The location of the Indian missions, however, indicated that she was not the sole inspiration. The missions were in areas where her husband had been quietly planning investments.
THE SECULAR ROCKEFELLERS
In the nineteenth century, when white America galloped mercilessly through what Helen Hunt Jacks
on called its “Century of Dishonor” with Native Americans, the Rockefeller family’s investments were at the forefront of the commercial conquest of the West. While his brothers William and Frank speculated in the commercial beef ranches that were replacing the Indians’ buffalo-hunting lands, John D. Rockefeller focused on iron, coal, and lead mines and the railroads that serviced them, along with the new oil fields being found in Kansas and Oklahoma.3
During those years, the elder Rockefellers had used missionaries to gather intelligence about insurgences in the West or to discourage them. As far back as 1883, after word reached Cleveland, Ohio, of a rebellion on the Creek reservation in Oklahoma Territory coinciding with Geronimo’s headline-making war against encroaching silver miners in Arizona, Rockefeller took a sudden interest in one of his wife’s missionary friends.
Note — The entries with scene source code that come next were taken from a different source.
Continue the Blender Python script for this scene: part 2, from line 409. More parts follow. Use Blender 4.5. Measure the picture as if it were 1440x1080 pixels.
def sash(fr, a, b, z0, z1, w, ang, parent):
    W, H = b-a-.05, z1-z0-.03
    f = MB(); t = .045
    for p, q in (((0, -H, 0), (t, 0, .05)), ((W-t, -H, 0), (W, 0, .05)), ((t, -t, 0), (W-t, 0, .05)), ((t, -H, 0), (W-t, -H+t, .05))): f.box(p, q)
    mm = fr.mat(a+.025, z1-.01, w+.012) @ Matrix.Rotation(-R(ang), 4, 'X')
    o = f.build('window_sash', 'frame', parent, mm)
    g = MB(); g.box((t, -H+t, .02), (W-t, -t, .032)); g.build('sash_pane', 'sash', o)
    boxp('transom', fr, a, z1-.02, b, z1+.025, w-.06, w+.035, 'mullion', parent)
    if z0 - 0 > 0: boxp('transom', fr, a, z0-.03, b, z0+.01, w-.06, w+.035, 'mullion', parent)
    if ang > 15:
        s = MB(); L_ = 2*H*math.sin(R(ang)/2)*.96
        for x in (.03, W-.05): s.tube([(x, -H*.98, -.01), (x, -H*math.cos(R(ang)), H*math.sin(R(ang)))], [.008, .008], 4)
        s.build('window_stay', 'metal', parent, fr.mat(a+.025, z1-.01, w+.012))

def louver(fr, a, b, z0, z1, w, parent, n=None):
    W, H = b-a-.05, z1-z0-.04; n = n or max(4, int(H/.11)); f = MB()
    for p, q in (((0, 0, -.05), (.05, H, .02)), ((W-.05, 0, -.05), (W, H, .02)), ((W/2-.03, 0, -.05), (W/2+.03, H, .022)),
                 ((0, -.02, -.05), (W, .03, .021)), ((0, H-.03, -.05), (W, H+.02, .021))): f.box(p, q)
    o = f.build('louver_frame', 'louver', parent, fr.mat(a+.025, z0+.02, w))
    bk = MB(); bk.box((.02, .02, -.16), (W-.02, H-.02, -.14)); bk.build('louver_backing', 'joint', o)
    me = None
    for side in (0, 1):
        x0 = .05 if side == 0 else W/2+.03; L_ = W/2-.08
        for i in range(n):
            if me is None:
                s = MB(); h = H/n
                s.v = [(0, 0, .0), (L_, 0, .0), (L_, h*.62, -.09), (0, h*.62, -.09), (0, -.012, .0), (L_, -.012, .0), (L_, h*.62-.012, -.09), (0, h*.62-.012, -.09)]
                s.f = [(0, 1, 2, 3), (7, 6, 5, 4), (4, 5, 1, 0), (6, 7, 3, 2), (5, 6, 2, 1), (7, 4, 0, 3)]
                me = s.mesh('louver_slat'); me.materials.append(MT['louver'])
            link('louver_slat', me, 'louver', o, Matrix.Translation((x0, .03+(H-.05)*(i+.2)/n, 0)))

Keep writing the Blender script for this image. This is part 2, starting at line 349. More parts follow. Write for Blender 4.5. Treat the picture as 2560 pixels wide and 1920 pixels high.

He wrote Rev. Almon A. Bacone, who ran an Indian school not far from the rebellion in Oklahoma, asking for information. Bacone replied with details on the rebellion’s exact location and the impact it had on the region. Bacone’s years of fruitless entreaties to the oil tycoon were over; the next thing he knew, Rockefeller’s check for $5,000 had arrived on his desk.4 Rockefeller’s contributions mostly were channeled through the American Baptist Home Mission Society, inspiring Bacone to name his school’s first major building after Rockefeller. Rockefeller philanthropies would continue donations to Bacone College, but by 1890, as the site of insurgency moved north to Chicago’s factories, Rockefeller shifted his attention to Dwight L. Moody, a forerunner of Billy Graham. The fiery Chicago evangelist exhorted workers “to higher thoughts than labor agitation.”5 Delighted with this otherworldliness, Rockefeller funded Moody until the orator died in 1899. In the same period, Rockefeller money went to Baptist missionaries working among the restless miners, loggers, and Chippewa Indians in the Lake Superior region, where Rockefeller’s newly acquired Mesabi iron mines were located.6 Bacone’s school, meanwhile, prospered under the BIA’s aegis beside the Kansas-Texas Railroad, in which Rockefeller had a sizable investment. Bacone had tried to ingratiate himself with Senior by giving him hot tips on Indian land speculation. Cherokee land, he advised Rockefeller, was selling for $6,000, and “government warrants will rise” once the “Cherokees sell their strip.”7 Rockefeller declined. Trading in real estate did not interest him. Oil did.